Victor Views: Guide to Exploring the Huron River

Aerial of the Huron River

June 2016

A popular activity amongst the locals and students of the Ann Arbor area is taking a float, paddle, or SUP down the Huron River. If the coming warmer days of the summer season leads you to the liveries, use the following information to get the most out of your trip (or consecutive trips, because once is just not enough).

Ann Arbor has two liveries, Argo and Gallup, which are open daily for river trips and boat rentals without prior reservations.

  1. The Argo Canoe Livery is located at the Argo Cascades and offers a series of kayak sizes, rafts, tubes, and stand-up paddleboards (also known as SUPs). One attraction is the still-water boat rentals where one can take a slow-to-no-current trip – of either 1.5 hours or 4 hours, depending on your preference – on paddle operated boats. Tubing the cascades is also an option, bring your own flotation device or rent one from the livery and make the trek to the top as many times as you want on this natural waterslide. They also have concessions, merchandise, and river-themed programs for visitors of all ages. By checking up on their calendar, you can sign up for Parks and Rec classes at the Livery, such as Kayak I, Introduction to Stand-up Paddleboard, and family classes, amongst others. 
  2. The Gallup Canoe Livery offers many of the same options for exploring the Huron River, including additional activities such as still-water paddling on the 2.5 mile pond (great for all skill levels and ages), a 2.5 hour river trip on the Barton-to-Gallup Park route (hits the sweet spot between Argo’s 1.5 hour and 4 hour* options), and the Gallup Livery rentable room for meetings or parties on the Huron Gallup also acts as a location for children’s summer camps or the aforementioned Parks and Recreation classes. 

Feel free to utilize any of the river access points with your own kayaks and paddleboats, if DIY is more your style. A popular option among students consists of purchasing a tube at one of the convenience stores in the area, filling a foam-insulated cooler with chilled refreshments, and carrying their provisions to one of the liveries or access points along the way to start their afternoons full of sunny relaxation.

Tips for a well-executed DIY float:

A) Give yourself plenty of time.

  • Sure, that one friend who is shifted to work tonight at 6pm wants to tag along, but will the rest of the group be able to relax with one eye on the clock (or shrink-wrapped cell phone)?
  • Know that the river slows down at different points, and sometimes the speed has to do with water levels – so it is often best to schedule your river experiences around time-sensitive obligations.  

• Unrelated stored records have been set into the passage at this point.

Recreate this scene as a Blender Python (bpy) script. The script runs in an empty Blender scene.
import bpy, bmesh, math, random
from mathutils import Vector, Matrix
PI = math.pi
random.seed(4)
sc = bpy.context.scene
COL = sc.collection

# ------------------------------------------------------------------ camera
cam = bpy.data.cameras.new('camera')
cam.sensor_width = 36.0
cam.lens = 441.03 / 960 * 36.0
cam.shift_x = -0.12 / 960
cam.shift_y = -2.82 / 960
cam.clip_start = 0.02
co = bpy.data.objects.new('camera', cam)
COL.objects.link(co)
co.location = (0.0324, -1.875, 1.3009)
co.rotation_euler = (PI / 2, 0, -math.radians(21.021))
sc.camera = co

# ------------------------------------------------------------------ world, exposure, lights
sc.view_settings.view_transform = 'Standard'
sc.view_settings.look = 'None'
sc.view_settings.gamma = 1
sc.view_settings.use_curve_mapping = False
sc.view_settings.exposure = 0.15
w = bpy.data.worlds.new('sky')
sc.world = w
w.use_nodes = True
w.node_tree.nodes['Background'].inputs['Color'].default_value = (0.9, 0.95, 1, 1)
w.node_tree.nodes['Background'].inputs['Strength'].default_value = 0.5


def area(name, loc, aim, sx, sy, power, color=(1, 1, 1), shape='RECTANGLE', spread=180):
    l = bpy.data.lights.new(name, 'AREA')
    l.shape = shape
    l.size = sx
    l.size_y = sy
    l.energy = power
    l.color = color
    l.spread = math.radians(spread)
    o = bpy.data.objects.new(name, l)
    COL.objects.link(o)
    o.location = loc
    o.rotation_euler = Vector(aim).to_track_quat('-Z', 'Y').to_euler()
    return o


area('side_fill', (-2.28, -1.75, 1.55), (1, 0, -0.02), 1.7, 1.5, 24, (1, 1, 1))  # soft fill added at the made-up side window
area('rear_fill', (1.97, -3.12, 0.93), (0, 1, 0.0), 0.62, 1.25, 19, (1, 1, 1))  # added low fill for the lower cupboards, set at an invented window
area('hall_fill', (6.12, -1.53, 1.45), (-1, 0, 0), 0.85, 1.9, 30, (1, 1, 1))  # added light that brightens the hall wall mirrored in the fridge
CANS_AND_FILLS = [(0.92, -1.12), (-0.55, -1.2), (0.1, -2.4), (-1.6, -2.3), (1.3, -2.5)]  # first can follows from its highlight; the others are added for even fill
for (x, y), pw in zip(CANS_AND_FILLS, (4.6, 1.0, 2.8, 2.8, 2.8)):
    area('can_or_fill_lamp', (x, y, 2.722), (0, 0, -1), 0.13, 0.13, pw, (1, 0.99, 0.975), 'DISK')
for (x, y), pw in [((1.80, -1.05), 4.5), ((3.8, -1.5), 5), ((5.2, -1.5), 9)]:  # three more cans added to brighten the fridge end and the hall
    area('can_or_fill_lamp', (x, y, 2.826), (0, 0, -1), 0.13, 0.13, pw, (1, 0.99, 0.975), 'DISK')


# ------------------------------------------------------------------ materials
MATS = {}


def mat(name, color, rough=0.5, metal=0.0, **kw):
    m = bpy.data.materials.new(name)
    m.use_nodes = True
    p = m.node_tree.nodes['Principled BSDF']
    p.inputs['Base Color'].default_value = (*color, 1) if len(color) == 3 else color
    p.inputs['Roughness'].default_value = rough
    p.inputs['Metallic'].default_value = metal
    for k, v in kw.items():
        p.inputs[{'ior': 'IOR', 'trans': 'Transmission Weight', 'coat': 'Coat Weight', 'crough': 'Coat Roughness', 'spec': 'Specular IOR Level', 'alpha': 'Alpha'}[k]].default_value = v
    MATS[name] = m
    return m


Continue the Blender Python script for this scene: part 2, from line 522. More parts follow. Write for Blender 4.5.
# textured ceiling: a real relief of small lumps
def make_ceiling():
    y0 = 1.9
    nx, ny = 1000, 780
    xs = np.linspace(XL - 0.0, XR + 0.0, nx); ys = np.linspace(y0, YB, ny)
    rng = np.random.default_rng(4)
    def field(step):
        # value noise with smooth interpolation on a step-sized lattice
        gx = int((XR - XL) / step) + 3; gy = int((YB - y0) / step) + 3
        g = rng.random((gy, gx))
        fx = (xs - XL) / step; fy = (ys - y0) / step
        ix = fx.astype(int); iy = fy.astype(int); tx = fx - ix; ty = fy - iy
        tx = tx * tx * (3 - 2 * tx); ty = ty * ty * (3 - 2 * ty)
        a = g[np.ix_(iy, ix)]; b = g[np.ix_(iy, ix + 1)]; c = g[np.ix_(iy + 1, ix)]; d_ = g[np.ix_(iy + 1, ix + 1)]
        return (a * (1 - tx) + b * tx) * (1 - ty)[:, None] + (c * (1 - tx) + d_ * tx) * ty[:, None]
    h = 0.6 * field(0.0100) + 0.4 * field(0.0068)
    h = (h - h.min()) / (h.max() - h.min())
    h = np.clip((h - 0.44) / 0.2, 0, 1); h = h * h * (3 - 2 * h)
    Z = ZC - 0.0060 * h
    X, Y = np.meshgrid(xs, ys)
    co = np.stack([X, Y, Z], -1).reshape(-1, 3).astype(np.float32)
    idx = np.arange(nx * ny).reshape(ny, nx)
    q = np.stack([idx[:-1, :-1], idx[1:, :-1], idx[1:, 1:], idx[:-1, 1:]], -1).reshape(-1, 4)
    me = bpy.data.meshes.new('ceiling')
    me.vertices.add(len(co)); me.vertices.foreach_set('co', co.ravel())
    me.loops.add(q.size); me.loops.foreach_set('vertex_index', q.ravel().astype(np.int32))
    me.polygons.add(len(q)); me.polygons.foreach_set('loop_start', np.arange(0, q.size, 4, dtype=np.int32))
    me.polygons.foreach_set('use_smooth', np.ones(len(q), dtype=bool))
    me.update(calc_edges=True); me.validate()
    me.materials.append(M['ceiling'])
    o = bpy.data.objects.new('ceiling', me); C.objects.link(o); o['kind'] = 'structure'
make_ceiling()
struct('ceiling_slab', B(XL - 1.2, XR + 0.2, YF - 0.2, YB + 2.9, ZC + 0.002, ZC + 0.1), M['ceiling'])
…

B) Purchase or construct quality insulation for the objects you do not want to get wet.

  • If possible, just leave your valuables at home. Pack clothing or other cover-ups in gallon zipping bags, and test the integrity of the bag by placing a paper towel inside and submerging it in your kitchen sink before finding out the hard way out on the Huron.

C) Sunscreen.

  • Oh my goodness just put it on. Everywhere.

D) Look at a map beforehand – or, even, talk to the staff at one of the Liveries about what to expect out on the water.

  • It’s important to know what you’re getting into.